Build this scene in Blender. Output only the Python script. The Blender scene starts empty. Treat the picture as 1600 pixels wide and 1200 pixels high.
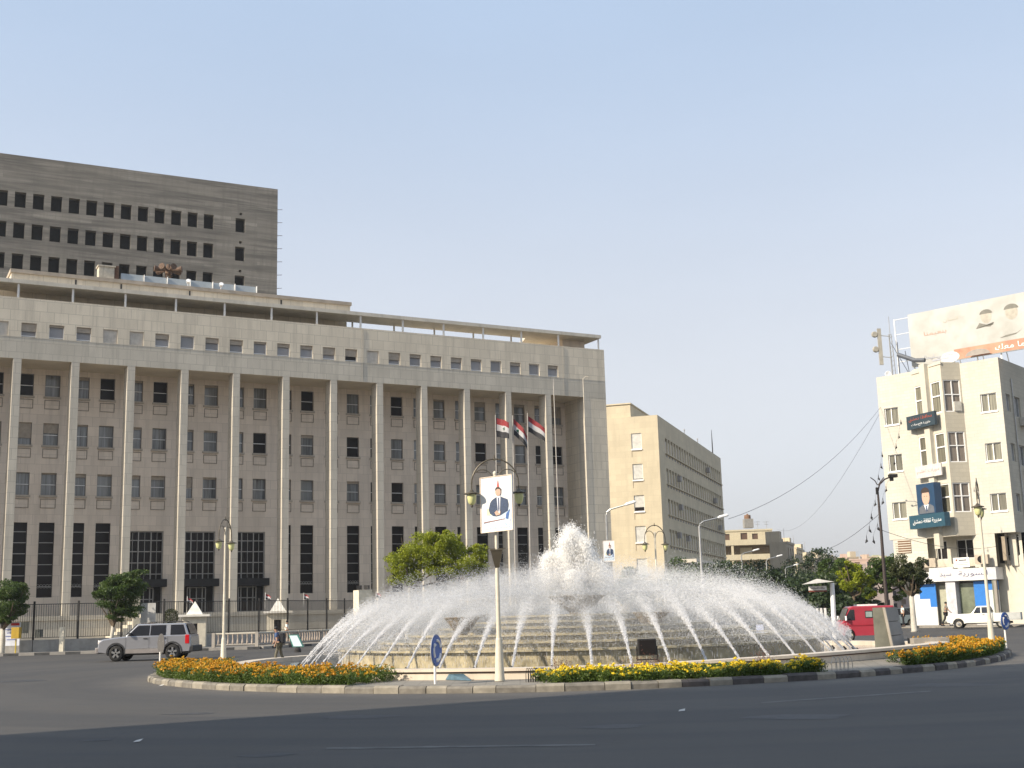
import bpy, bmesh, math, random
import numpy as np
from mathutils import Vector, Matrix
random.seed(7); NR = np.random.default_rng(7)
S = bpy.context.scene
COL = S.collection
R = math.radians
# ------------------------------------------------------------------ camera
CF, CP, CR, CH = 1923.0, R(10.63), R(-1.56), 1.7
def _cam():
    F = np.array([0, math.cos(CP), math.sin(CP)]); X = np.array([1, 0, 0.]); U = np.cross(X, F)
    return F, math.cos(CR)*X+math.sin(CR)*U, -math.sin(CR)*X+math.cos(CR)*U
CAMF, CAMR, CAMU = _cam()
cd = bpy.data.cameras.new('camera'); cam = bpy.data.objects.new('camera', cd); COL.objects.link(cam)
cd.sensor_fit = 'HORIZONTAL'; cd.sensor_width = 36; cd.lens = 36*CF/1600
cd.clip_start = 0.1; cd.clip_end = 6000
cam.matrix_world = Matrix(((CAMR[0], CAMU[0], -CAMF[0], 0), (CAMR[1], CAMU[1], -CAMF[1], 0), (CAMR[2], CAMU[2], -CAMF[2], CH), (0, 0, 0, 1)))
S.camera = cam
# ------------------------------------------------------------------ sky, sun, exposure
SUN_AZ, SUN_EL = 237.5, 32.0
w = bpy.data.worlds.new('World'); S.world = w; w.use_nodes = True
nt = w.node_tree; bg = nt.nodes['Background']
sky = nt.nodes.new('ShaderNodeTexSky'); sky.sky_type = 'NISHITA'; sky.sun_disc = False
sky.sun_elevation = R(SUN_EL); sky.sun_rotation = R(SUN_AZ); sky.altitude = 700
sky.air_density = 1.0; sky.dust_density = 5.0; sky.ozone_density = 1.2
hs = nt.nodes.new('ShaderNodeHueSaturation'); hs.inputs['Saturation'].default_value = .5
tc = nt.nodes.new('ShaderNodeTexCoord'); sz = nt.nodes.new('ShaderNodeSeparateXYZ'); nt.links.new(tc.outputs['Generated'], sz.inputs[0])
rp = nt.nodes.new('ShaderNodeValToRGB'); rp.color_ramp.interpolation = 'EASE'   # dusty summer air: pale grey low down, soft blue above
for i_, (ps, c_) in enumerate(((0.0, (2.2, 2.15, 2.2)), (.13, (2.36, 2.41, 2.55)), (.5, (1.62, 2.12, 2.86)))):
    e_ = rp.color_ramp.elements[i_] if i_ < 2 else rp.color_ramp.elements.new(ps)
    e_.position = ps; e_.color = (*c_, 1)
nt.links.new(sz.outputs[2], rp.inputs[0])
nz_ = nt.nodes.new('ShaderNodeTexNoise'); nz_.inputs['Scale'].default_value = 1.6; nz_.inputs['Detail'].default_value = 5; mpn = nt.nodes.new('ShaderNodeMapping'); mpn.inputs['Scale'].default_value = (1, 1, 3.5)
nt.links.new(tc.outputs['Generated'], mpn.inputs[0]); nt.links.new(mpn.outputs[0], nz_.inputs['Vector'])
nr_ = nt.nodes.new('ShaderNodeMapRange'); nr_.inputs[3].default_value = .965; nr_.inputs[4].default_value = 1.035; nr_.inputs[1].default_value = .3; nr_.inputs[2].default_value = .7; nt.links.new(nz_.outputs['Fac'], nr_.inputs[0])
mx = nt.nodes.new('ShaderNodeMix'); mx.data_type = 'RGBA'; mx.inputs[0].default_value = .8; nt.links.new(sky.outputs[0], hs.inputs['Color']); nt.links.new(hs.outputs[0], mx.inputs[6]); nt.links.new(rp.outputs[0], mx.inputs[7])
sc_ = nt.nodes.new('ShaderNodeVectorMath'); sc_.operation = 'SCALE'; nt.links.new(mx.outputs[2], sc_.inputs[0]); nt.links.new(nr_.outputs[0], sc_.inputs['Scale']); nt.links.new(sc_.outputs[0], bg.inputs[0]); bg.inputs[1].default_value = 0.11
sl = bpy.data.lights.new('sun', 'SUN'); sl.energy = 2.5; sl.angle = R(0.53); sl.color = (1.0, 0.88, 0.71)
so = bpy.data.objects.new('sun', sl); COL.objects.link(so)
tosun = Vector((math.sin(R(SUN_AZ))*math.cos(R(SUN_EL)), math.cos(R(SUN_AZ))*math.cos(R(SUN_EL)), math.sin(R(SUN_EL))))
so.rotation_euler = tosun.to_track_quat('Z', 'Y').to_euler(); so.location = (-60, -40, 80)
S.view_settings.view_transform = 'Standard'; S.view_settings.look = 'None'
S.view_settings.exposure = 1.42; S.view_settings.gamma = 1.0
S.render.engine = 'CYCLES'
S.cycles.transparent_max_bounces = 24; S.cycles.max_bounces = 8

# ------------------------------------------------------------------ pixel <-> world helpers (photo is 1600x1200)
CO = np.array([0, 0, CH])
def ray(x, y): return CAMF+CAMR*(x-800)/CF-CAMU*(y-600)/CF
def at(x, y, Y):
    d = ray(x, y); return CO+d*(Y/d[1])
def gp(x, y, z=0.0):
    d = ray(x, y); return CO+d*((z-CH)/d[2])
def azv(a): return np.array([math.sin(R(a)), math.cos(R(a)), 0.0])

# ------------------------------------------------------------------ materials
MATS = {}
def _new(name):
    m = bpy.data.materials.new(name); m.use_nodes = True; MATS[name] = m
    n = m.node_tree; return m, n, n.nodes['Principled BSDF']
def coords(n): return n.nodes.new('ShaderNodeNewGeometry').outputs['Position']
def mixc(n, fac, a, b):
    x = n.nodes.new('ShaderNodeMix'); x.data_type = 'RGBA'
    for s, v in ((x.inputs[0], fac), (x.inputs[6], a), (x.inputs[7], b)):
        if hasattr(v, 'links') or hasattr(v, 'is_linked'): n.links.new(v, s)
        else: s.default_value = v if isinstance(v, (int, float)) else (*v, 1)
    return x.outputs[2]
def noise(n, vec, scale, detail=3, rough=.55, sc=None):
    t = n.nodes.new('ShaderNodeTexNoise'); t.inputs['Scale'].default_value = scale
    t.inputs['Detail'].default_value = detail; t.inputs['Roughness'].default_value = rough
    if sc:
        mp = n.nodes.new('ShaderNodeMapping'); mp.inputs['Scale'].default_value = sc
        n.links.new(vec, mp.inputs[0]); vec = mp.outputs[0]
    n.links.new(vec, t.inputs['Vector']); return t.outputs['Fac']
def ramp(n, fac, p0, p1, c0=(0, 0, 0), c1=(1, 1, 1)):
    r = n.nodes.new('ShaderNodeValToRGB'); e = r.color_ramp.elements
    e[0].position = p0; e[1].position = p1; e[0].color = (*c0, 1); e[1].color = (*c1, 1)
    n.links.new(fac, r.inputs[0]); return r.outputs[0]
def bump(n, b, h, strength=.2, dist=.02):
    x = n.nodes.new('ShaderNodeBump'); x.inputs['Strength'].default_value = strength; x.inputs['Distance'].default_value = dist
    n.links.new(h, x.inputs['Height']); n.links.new(x.outputs[0], b.inputs['Normal'])
def mat(name, c, rough=.7, metal=0, var=.15, scale=3.0, bs=.1, streak=0, emit=None, c2=None, coat=0, trans=0):
    if name in MATS: return MATS[name]
    m, n, b = _new(name); v = coords(n)
    f = noise(n, v, scale, 4)
    lo = tuple(x*(1-var) for x in c); hi = tuple(min(1, x*(1+var)) for x in (c2 or c))
    col = mixc(n, ramp(n, f, .3, .7), lo, hi)
    if streak:
        s = noise(n, v, 1.0, 4, .6, (2.2, 2.2, .22))
        col = mixc(n, ramp(n, s, .5, .75), col, tuple(x*(1-streak) for x in c))
    n.links.new(col, b.inputs['Base Color'])
    b.inputs['Roughness'].default_value = rough; b.inputs['Metallic'].default_value = metal
    b.inputs['Coat Weight'].default_value = coat; b.inputs['Transmission Weight'].default_value = trans
    if emit: b.inputs['Emission Color'].default_value = (*emit[:3], 1); b.inputs['Emission Strength'].default_value = emit[3]
    if bs: bump(n, b, noise(n, v, scale*6, 3), bs, .01)
    return m
def stone(name, u, nn, c, bw=1.2, bh=.6, mort=.012, streak=.25, var=.1, joint=.75, rough=.85, off=.5, grime=.0):
    """stone cladding laid out along the wall direction u"""
    m, n, b = _new(name); v = coords(n)
    dv = n.nodes.new('ShaderNodeVectorMath'); dv.operation = 'DOT_PRODUCT'; dv.inputs[1].default_value = tuple(u+nn); n.links.new(v, dv.inputs[0])
    sp = n.nodes.new('ShaderNodeSeparateXYZ'); n.links.new(v, sp.inputs[0])
    cb = n.nodes.new('ShaderNodeCombineXYZ'); n.links.new(dv.outputs['Value'], cb.inputs[0]); n.links.new(sp.outputs[2], cb.inputs[1])
    br = n.nodes.new('ShaderNodeTexBrick'); br.offset = off
    n.links.new(cb.outputs[0], br.inputs['Vector']); br.inputs['Scale'].default_value = 1
    br.inputs['Mortar Size'].default_value = mort; br.inputs['Mortar Smooth'].default_value = .2
    br.inputs['Brick Width'].default_value = bw; br.inputs['Row Height'].default_value = bh; br.inputs['Bias'].default_value = 0
    br.inputs['Color1'].default_value = (*[x*(1-var) for x in c], 1); br.inputs['Color2'].default_value = (*[min(1, x*(1+var)) for x in c], 1)
    br.inputs['Mortar'].default_value = (*[x*joint for x in c], 1)
    s = noise(n, cb.outputs[0], 1.0, 5, .65, (1.6, .13, 1))
    col = mixc(n, ramp(n, s, .48, .78), br.outputs['Color'], tuple(x*(1-streak) for x in c))
    f = noise(n, v, .35, 5)
    col = mixc(n, ramp(n, f, .35, .75), col, mixc(n, .5, col, tuple(x*(1-.3) for x in c)))
    n.links.new(col, b.inputs['Base Color']); b.inputs['Roughness'].default_value = rough
    bump(n, b, br.outputs['Fac'], -.3, .01)
    return m
# ------------------------------------------------------------------ mesh builder
ORG = {}
class MB:
    def __init__(s): s.v = []; s.f = []; s.m = []
    def add(s, vs, fs, mi=0):
        o = len(s.v); s.v += [tuple(map(float, p)) for p in vs]; s.f += [tuple(i+o for i in f) for f in fs]; s.m += [mi]*len(fs); return s
    def hexa(s, p, mi=0):   # 8 points: bottom 4 (ccw) + top 4
        return s.add(p, [(3, 2, 1, 0), (4, 5, 6, 7), (0, 1, 5, 4), (1, 2, 6, 5), (2, 3, 7, 6), (3, 0, 4, 7)], mi)
    def box(s, c, d, mi=0, rz=0.0):
        x, y, z = d[0]/2, d[1]/2, d[2]/2; cs, sn = math.cos(rz), math.sin(rz)
        P = [(-x, -y, -z), (x, -y, -z), (x, y, -z), (-x, y, -z), (-x, -y, z), (x, -y, z), (x, y, z), (-x, y, z)]
        return s.hexa([(c[0]+a*cs-b*sn, c[1]+a*sn+b*cs, c[2]+e) for a, b, e in P], mi)
    def tube(s, path, rad, n=8, mi=0, cap=True):
        path = [Vector(p) for p in path]
        if not hasattr(rad, '__len__'): rad = [rad]*len(path)
        rings = []; up = Vector((0, 0, 1))
        for i, p in enumerate(path):
            t = (path[min(i+1, len(path)-1)]-path[max(i-1, 0)]).normalized()
            a = up if abs(t.dot(up)) < .95 else Vector((0, 1, 0))
            e1 = t.cross(a).normalized(); e2 = t.cross(e1).normalized()
            rings.append([p+(e1*math.cos(2*math.pi*k/n)+e2*math.sin(2*math.pi*k/n))*rad[i] for k in range(n)])
        vs = [q for r in rings for q in r]; fs = []
        for i in range(len(path)-1):
            for k in range(n):
                fs.append((i*n+k, i*n+(k+1) % n, (i+1)*n+(k+1) % n, (i+1)*n+k))
        if cap: fs.append(tuple(range(n-1, -1, -1))); fs.append(tuple((len(path)-1)*n+k for k in range(n)))
        return s.add(vs, fs, mi)
    def lathe(s, prof, c=(0, 0, 0), n=24, mi=0, axis='z', a0=0, a1=2*math.pi):
        full = abs(a1-a0-2*math.pi) < 1e-6; k = n if full else n+1; vs = []
        for r, z in prof:
            for i in range(k):
                a = a0+(a1-a0)*i/n
                if axis == 'z': vs.append((c[0]+r*math.cos(a), c[1]+r*math.sin(a), c[2]+z))
                else: vs.append((c[0]+r*math.cos(a), c[1]+z, c[2]+r*math.sin(a)))
        fs = []
        for j in range(len(prof)-1):
            for i in range(k if full else k-1):
                fs.append((j*k+i, j*k+(i+1) % k, (j+1)*k+(i+1) % k, (j+1)*k+i))
        return s.add(vs, fs, mi)
    def prism(s, poly, d, mi=0):   # planar 3D poly extruded by vector d
        n = len(poly); P = [tuple(p) for p in poly]; Q = [tuple(np.array(p)+np.array(d)) for p in poly]
        return s.add(P+Q, [tuple(range(n-1, -1, -1)), tuple(range(n, 2*n))]+[(i, (i+1) % n, n+(i+1) % n, n+i) for i in range(n)], mi)
    def build(s, name, mats, parent=None, smooth=False, bevel=0, org=None):
        me = bpy.data.meshes.new(name)
        o = bpy.data.objects.new(name, me)
        if org is None: org = ORG.get(parent.name, (0, 0, 0)) if parent else (0, 0, 0)
        V = np.array(s.v, float)-np.array(org, float)
        me.from_pydata(V.tolist(), [], s.f)
        if not isinstance(mats, (list, tuple)): mats = [mats]
        for m in mats: me.materials.append(m)
        me.polygons.foreach_set('material_index', s.m)
        if smooth: me.polygons.foreach_set('use_smooth', [True]*len(s.f))
        me.update(); bm = bmesh.new(); bm.from_mesh(me); bmesh.ops.recalc_face_normals(bm, faces=bm.faces); bm.to_mesh(me); bm.free()
        COL.objects.link(o)
        if parent: o.parent = parent
        else: o.location = org
        ORG[o.name] = tuple(org)
        if bevel:
            b = o.modifiers.new('bevel', 'BEVEL'); b.width = bevel; b.segments = 2; b.limit_method = 'ANGLE'
        return o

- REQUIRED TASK
In the lines above, locate the string "scene". Copy every line where it occurs.

- RESPONSE TO THE EXERCISE
Build this scene in Blender. Output only the Python script. The Blender scene starts empty. Treat the picture as 1600 pixels wide and 1200 pixels high.
S = bpy.context.scene